The inspiration for
Dream of Margaret River
The story started for me when I read Chris’s letters.
His enthusiasm, his love of his new life, his plans for his farm, his hopes and dreams for the future leap out of the page, even now, almost a century after they were written. I inherited his letters from my father, Peter Ransby. My parents had been primarily concerned with finding out the story of Evelyn Wilton, my maternal grandfather, but as I read Chris’s letters I found myself being drawn more and more into the lives of the Andrews brothers, Lance and Chris. They left no descendants to speak for them, so this is their story too.
All three went away to the Great War. Chris was killed at Gallipoli.
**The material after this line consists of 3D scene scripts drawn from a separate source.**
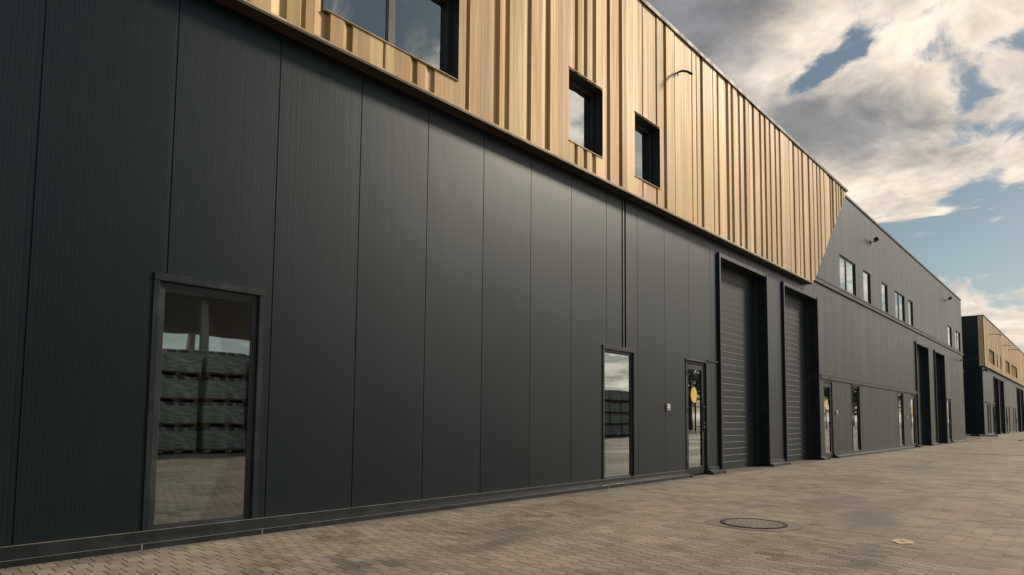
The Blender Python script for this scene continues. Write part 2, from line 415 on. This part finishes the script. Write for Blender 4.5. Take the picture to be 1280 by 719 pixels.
def door(parent, y0, y1, z1, trim=True, depth=.055, sticker=True, label=None, z0=.02):
    """Glazed aluminium door: outer opening y0..y1, top z1."""
    xg = -depth; fw = .05; sw = .095
    bm = bmesh.new()
    frame_ring(bm, xg-.04, xg+.035, y0, y1, z0, z1, fw, bottom=False)
    a, b_ = y0+fw+.004, y1-fw-.004; zt = z1-fw-.004
    box(bm, xg-.03, xg+.025, a, a+sw, z0+.01, zt); box(bm, xg-.03, xg+.025, b_-sw, b_, z0+.01, zt)
    box(bm, xg-.03, xg+.025, a+sw, b_-sw, zt-.12, zt); box(bm, xg-.03, xg+.025, a+sw, b_-sw, z0+.01, z0+.17)
    o = link('door', bm, M_TRIM, parent, .004)
    if label: o['label'] = label
    bm = bmesh.new(); e = .004
    box(bm, xg+.036, -e, y0-.02, y0, z0, z1+.02); box(bm, xg+.036, -e, y1, y1+.02, z0, z1+.02); box(bm, xg+.036, -e, y0, y1, z1, z1+.02)
    link('reveal', bm, M_FRAME, o)
    bm = bmesh.new(); box(bm, xg-.006, xg, a+sw+.002, b_-sw-.002, z0+.172, zt-.122); link('pane', bm, M_GLASS, o)
    bm = bmesh.new(); tube(bm, [(xg+.09, b_-.17, .92), (xg+.09, b_-.17, 1.54)], .017, 10)
    for zz_ in (1.02, 1.45): tube(bm, [(xg+.0255, b_-.07, zz_), (xg+.09, b_-.07, zz_), (xg+.09, b_-.17, zz_)], .011, 8)
    link('pull_handle', bm, M_BLACK, o, smooth=False)
    bm = bmesh.new(); box(bm, xg+.026, xg+.034, b_-.045, b_-.015, 1.02, 1.18); tube(bm, [(xg+.034, b_-.03, 1.1), (xg+.06, b_-.03, 1.1)], .014, 10)
    link('lock', bm, M_STEEL, o)
    for zz_ in (.25, 1.35, z1-.25):
        bm = bmesh.new(); tube(bm, [(xg+.045, y0+fw, zz_-.05), (xg+.045, y0+fw, zz_+.05)], .014, 8); link('hinge', bm, M_BLACK, o)
    if sticker:
        bm = bmesh.new(); cy = (y0+y1)/2-.01
        disc(bm, (xg+.001, cy, 1.70), (1, 0, 0), .165, 40, .002)
        for v_ in bm.verts: v_.co.y = cy+(v_.co.y-cy)*.86
        link('sticker', bm, M_YEL, o)
    if trim:
        bm = bmesh.new(); tw, tp = .035, .012
        box(bm, .001, tp, y0-tw, y0, .02, z1); box(bm, .001, tp, y1, y1+tw, .02, z1); box(bm, .001, tp+.012, y0-tw-.003, y1+tw+.003, z1, z1+tw)
        link('trim', bm, M_TRIM, o, .004)
    return o

def roller(parent, y0, y1, zt, depth=.31, fw=.075, proud=.062, label=None):
    """Sectional shutter set deep in a protruding steel portal; y0..y1 is the outer size."""
    bm = bmesh.new(); a, b_ = y0+fw, y1-fw; z1 = zt-.10
    box(bm, -depth, proud, y0, a, .0, zt); box(bm, -depth, proud, b_, y1, 0, zt); box(bm, -depth, proud-.012, a, b_, z1, zt)
    o = link('roller_door', bm, M_TRIM, parent, .006)
    if label: o['label'] = label
    bm = bmesh.new(); z = .03; x = -depth+.03; step = .155; gd = .004
    while z < z1:
        ze = min(z+step, z1)
        quad(bm, (x-gd, a, z), (x-gd, b_, z), (x, b_, z+.006), (x, a, z+.006))
        quad(bm, (x, a, z+.006), (x, b_, z+.006), (x, b_, ze-.006), (x, a, ze-.006))
        quad(bm, (x, a, ze-.006), (x, b_, ze-.006), (x-gd, b_, ze), (x-gd, a, ze)); z = ze
    link('shutter', bm, M_SHUT, o)
    bm = bmesh.new(); box(bm, x-.01, x+.014, a, b_, .004, .03); link('bottom_seal', bm, M_BLACK, o)
    for q0 in (a, b_-.05):
        bm = bmesh.new(); box(bm, x+.002, x+.07, q0, q0+.05, 0.003, z1); link('guide_rail', bm, M_FRAME, o, .004)
    return o

def plinth(bm, s0, s1):
    """Sloped sill flashing with a lip standing on the paving."""
    sec = [(.006, .142), (.022, .140), (.022, .088), (.108, .055), (.120, .050), (.120, .0)]
    for (xa, za), (xb, zb_) in zip(sec, sec[1:]):
        quad(bm, (xa, s0, za), (xb, s0, zb_), (xb, s1, zb_), (xa, s1, za))
    for s, fl in ((s0, 1), (s1, 0)):
        vs_ = [bm.verts.new((x, s, z)) for x, z in sec]+[bm.verts.new((.006, s, 0))]
        bm.faces.new(vs_ if fl else vs_[::-1])

def flood(loc, label, group, size=1.0, arm=.30):
    t = empty('flood_light', loc, label, 'flood light', group)
    bm = bmesh.new(); box(bm, 0, .02, -.07*size, .07*size, -.09*size, .09*size); tube(bm, [(.02, 0, 0), (arm*.6, 0, .02), (arm, 0, .05)], .022*size, 8)
    link('bracket', bm, M_BLACK, t)
    bm = bmesh.new(); w_ = .17*size
    box(bm, -.06*size, .06*size, -w_, w_, -.11*size, .11*size)
    for k in range(5): box(bm, -.10*size, -.0601*size, -w_+.02+k*(2*w_-.04)/5, -w_+.03+k*(2*w_-.04)/5, -.08*size, .08*size)
    h = link('lamp_head', bm, M_BLACK, t, .008); h.location = (arm+.05*size, 0, .10*size); h.rotation_euler = (0, R(58), R(8))
    return t

# ------------------------------------------------------------------ gold sheet profile
steps = [3.10, 3.32, 3.61, 3.90, 4.35, 4.84, 5.12, 5.72, 6.31, 6.52, 7.0, 7.44, 8.15, 8.42, 8.68, 9.10, 9.49, 10.22, 10.73, 11.09, 11.46, 12.21,
         12.43, 12.72, 13.23, 13.52, 14.01, 14.28, 14.7, 15.0, 15.23, 15.55, 16.01, 16.3, 16.64, 17.05, 17.35, 18.02, 18.45, 18.82, 19.17, 19.72,
         20.09, 20.45, 20.78, 21.15, 21.45, 21.85, 22.1, 22.45, 22.7, 23.05, 23.3]
s = 2.7
while s > -8: steps.append(s); s -= random.choice((.24, .3, .42, .5))
steps.sort()
def gold_profile(steps, s0, s1, rnd, xl=.152, d=.037):
    prof = [(s0, xl+d)]
    for k, st in enumerate(steps):
        if not s0+.1 < st < s1-.06: continue
        nxt = steps[k+1] if k+1 < len(steps) else s1
        prev = steps[k-1] if k else s0
        gap = min(.28*(st-prev), rnd.choice((.015, .03, .045, .075)))
        dd = d*rnd.uniform(.75, 1.25)
        xa = xl+rnd.uniform(-.004, .004)
        sl = min(.35*(st-prev), rnd.choice((.010, .03, .07, .12)))
        prof += [(st-gap-sl, prof[-1][1]), (st-gap, xa), (st, xa), (st+.010, xl+dd)]
    prof.append((s1, prof[-1][1])); return prof

def coping(bm, s0, s1, xo, z, over=.03, back=.35):
    box(bm, -back, xo+over, s0, s1, z, z+.05)
    box(bm, xo+over-.012, xo+over, s0, s1, z-.035, z-.0005)

ROOF = 9.08; LEDGE = 5.25
# ================================================================== main warehouse
W = empty('warehouse', (0, 0, 0), 'long near warehouse with dark grey wall panels and a bronze clad upper storey', 'warehouse')
rollers = [(13.72, 16.62, 4.98), (17.76, 20.70, 4.98), (35.15, 38.2, 5.0), (39.9, 42.85, 5.0)]
floor_win = [(2.085, 3.02, .125, 2.385), (9.20, 10.14, .125, 2.38), (24.33, 25.28, .125, 2.42), (31.33, 32.27, .125, 2.42)]
doors = [(12.19, 13.10, 2.40), (21.22, 22.12, 2.42), (33.80, 34.85, 2.42), (43.42, 44.62, 2.52)]
up_win = [(23.22, 25.18, (24.12,)), (26.2, 27.25, ()), (28.97, 29.96, ()), (31.3, 33.15, (32.15,)), (33.95, 34.93, ()), (44.5, 45.85, ()), (47.18, 49.12, (48.1,))]
UZ0, UZ1 = 5.66, 6.84
lower_open = [(9.762, 9.793, 2.46, LEDGE-.02), (9.848, 9.905, 2.46, LEDGE-.02)] + [(a, b, 0, t) for a, b, t in rollers] + [(a, b, c, d) for a, b, c, d in floor_win] + [(a, b, 0, t) for a, b, t in doors]
END = 49.9
bm = bmesh.new()
profiled(bm, wall_profile(-8, END), .04, LEDGE+.20, lower_open)
quad(bm, (-.02, -8, LEDGE+.20), (-.02, END, LEDGE+.20), (0, END, LEDGE+.20), (0, -8, LEDGE+.20))
upper_open = [(a, b, UZ0, UZ1) for a, b, _ in up_win]
profiled(bm, wall_profile(19.5, END, x=.018), LEDGE+.20, ROOF, upper_open)
link('wall', bm, M_WALL, W)
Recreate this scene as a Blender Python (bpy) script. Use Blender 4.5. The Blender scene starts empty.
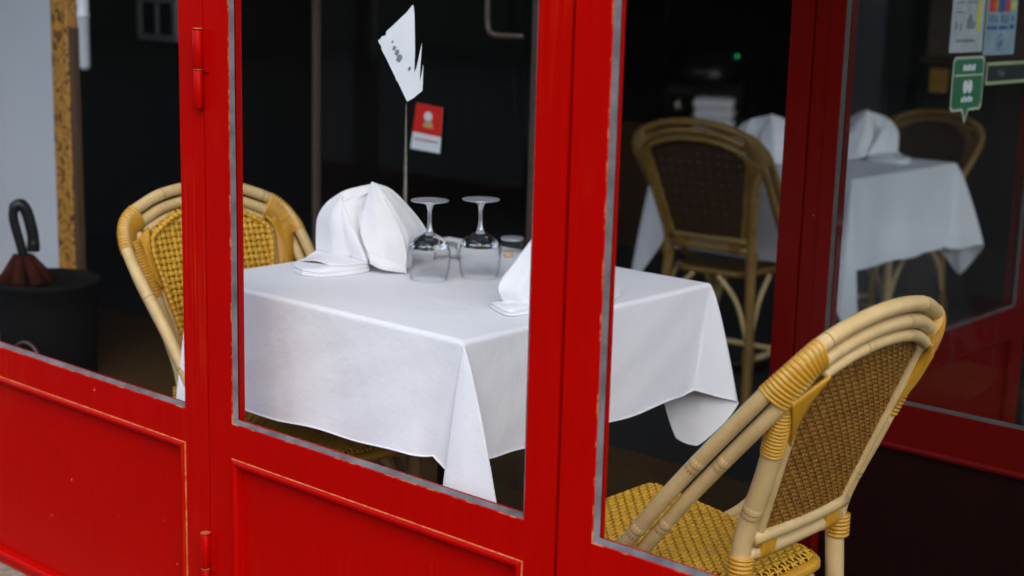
import bpy, bmesh, math, random
import numpy as np
from mathutils import Vector, Matrix
random.seed(7); RNG = np.random.default_rng(7)
SC = bpy.context.scene; COL = SC.collection
PI = math.pi

# ------------------------------------------------------------------ helpers
class MB:
    """collects geometry for ONE mesh object"""
    def __init__(s): s.v = []; s.f = []; s.m = []; s.sm = []
    def add(s, vs, fs, mat=0, smooth=True):
        b = len(s.v); s.v += [tuple(map(float, p)) for p in vs]
        s.f += [tuple(i + b for i in f) for f in fs]
        s.m += [mat] * len(fs); s.sm += [smooth] * len(fs)
    def box(s, x0, x1, y0, y1, z0, z1, mat=0):
        vs = [(x, y, z) for x in (x0, x1) for y in (y0, y1) for z in (z0, z1)]
        s.add(vs, [(0, 1, 3, 2), (4, 6, 7, 5), (0, 4, 5, 1), (2, 3, 7, 6), (0, 2, 6, 4), (1, 5, 7, 3)], mat, False)
    def grid(s, P, mat=0, smooth=True, flip=False):
        P = np.asarray(P, float); n, m = P.shape[:2]
        fs = []
        for i in range(n - 1):
            for j in range(m - 1):
                q = (i * m + j, (i + 1) * m + j, (i + 1) * m + j + 1, i * m + j + 1)
                fs.append(q[::-1] if flip else q)
        s.add(P.reshape(-1, 3), fs, mat, smooth)
    def tube(s, pts, r, seg=12, mat=0, closed=False, ref=None, r2=None, cap=True):
        """r: radius (number or per point), r2: radius along the second axis (elliptical)"""
        P = np.asarray(pts, float); n = len(P)
        if closed: T = np.roll(P, -1, 0) - np.roll(P, 1, 0)
        else: T = np.gradient(P, axis=0)
        T /= np.linalg.norm(T, axis=1)[:, None] + 1e-12
        r = np.broadcast_to(np.asarray(r, float), (n,)); r2 = r if r2 is None else np.broadcast_to(np.asarray(r2, float), (n,))
        N = np.zeros_like(P)
        if ref is not None:
            ref = np.broadcast_to(np.asarray(ref, float), (n, 3))
            N = ref - (ref * T).sum(1)[:, None] * T
            N /= np.linalg.norm(N, axis=1)[:, None] + 1e-12
        else:
            a = np.array([0, 0, 1.0]) if abs(T[0][2]) < .9 else np.array([1.0, 0, 0])
            c = a - (a @ T[0]) * T[0]; c /= np.linalg.norm(c); N[0] = c
            for i in range(1, n):
                c = N[i - 1] - (N[i - 1] @ T[i]) * T[i]; N[i] = c / (np.linalg.norm(c) + 1e-12)
        B = np.cross(T, N)
        ang = np.linspace(0, 2 * PI, seg, endpoint=False)
        V = P[:, None, :] + r[:, None, None] * np.cos(ang)[None, :, None] * N[:, None, :] + r2[:, None, None] * np.sin(ang)[None, :, None] * B[:, None, :]
        fs = []
        for i in range(n if closed else n - 1):
            k = (i + 1) % n
            for j in range(seg):
                l = (j + 1) % seg
                fs.append((i * seg + j, i * seg + l, k * seg + l, k * seg + j))
        if cap and not closed:
            fs.append(tuple(range(seg - 1, -1, -1))); fs.append(tuple((n - 1) * seg + j for j in range(seg)))
        s.add(V.reshape(-1, 3), fs, mat)
    def lathe(s, prof, c=(0, 0, 0), seg=40, mat=0):
        ang = np.linspace(0, 2 * PI, seg, endpoint=False)
        n = len(prof); V = [(c[0] + r * math.cos(a), c[1] + r * math.sin(a), c[2] + z) for r, z in prof for a in ang]
        fs = []
        for i in range(n - 1):
            for j in range(seg):
                l = (j + 1) % seg
                fs.append((i * seg + j, i * seg + l, (i + 1) * seg + l, (i + 1) * seg + j))
        s.add(V, fs, mat)
    def prism(s, poly, h, M=None, mat=0):
        """flat polygon in its own xy plane, thickness h along z, placed by matrix M"""
        M = M or Matrix()
        n = len(poly)
        vs = [M @ Vector((x, y, 0)) for x, y in poly] + [M @ Vector((x, y, h)) for x, y in poly]
        fs = [tuple(range(n - 1, -1, -1)), tuple(range(n, 2 * n))] + [(i, (i + 1) % n, n + (i + 1) % n, n + i) for i in range(n)]
        s.add(vs, fs, mat, False)
    def build(s, name, mats, parent=None, bevel=0, solid=0, subd=0):
        me = bpy.data.meshes.new(name); me.from_pydata(s.v, [], s.f)
        for m in (mats if isinstance(mats, (list, tuple)) else [mats]): me.materials.append(m)
        me.polygons.foreach_set('material_index', s.m); me.polygons.foreach_set('use_smooth', s.sm); me.update()
        o = bpy.data.objects.new(name, me); COL.objects.link(o)
        if parent is not None: o.parent = parent
        if bevel:
            b = o.modifiers.new('b', 'BEVEL'); b.width = bevel; b.segments = 2; b.limit_method = 'ANGLE'; b.angle_limit = .6
        if solid:
            b = o.modifiers.new('s', 'SOLIDIFY'); b.thickness = solid; b.offset = 0
        if subd:
            b = o.modifiers.new('d', 'SUBSURF'); b.levels = subd; b.render_levels = subd
        return o

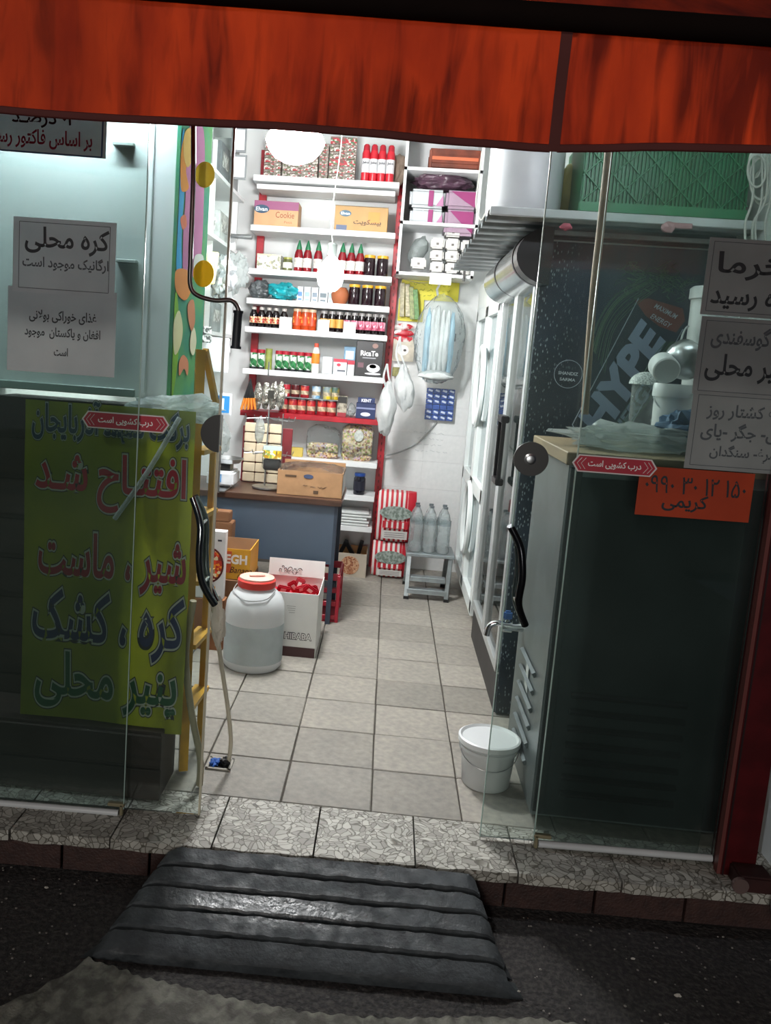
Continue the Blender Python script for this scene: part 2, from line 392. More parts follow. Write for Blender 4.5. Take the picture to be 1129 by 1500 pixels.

Lance was wounded at Gallipoli, recovered and returned there, and in the last months of the war was killed on the Somme. Evelyn served at sea on the north Atlantic convoys. His ship was torpedoed by a U-boat and sunk, but he survived both the sinking and the war. The waste and tragedy of the war, and the continued loss to the survivors, their communities, and to us as their descendants, is to me a story worth telling.
‘Dream of Margaret River’ tells the story of their farm, their service in the war, their dreams of returning home, and the aftermath of the war. This account of their lives is entirely non-fiction and is drawn from original sources (letters, personal diaries, battalion diaries, government records, eyewitness accounts, contemporary newspaper articles) and, seven decades later, recollections by contemporaries.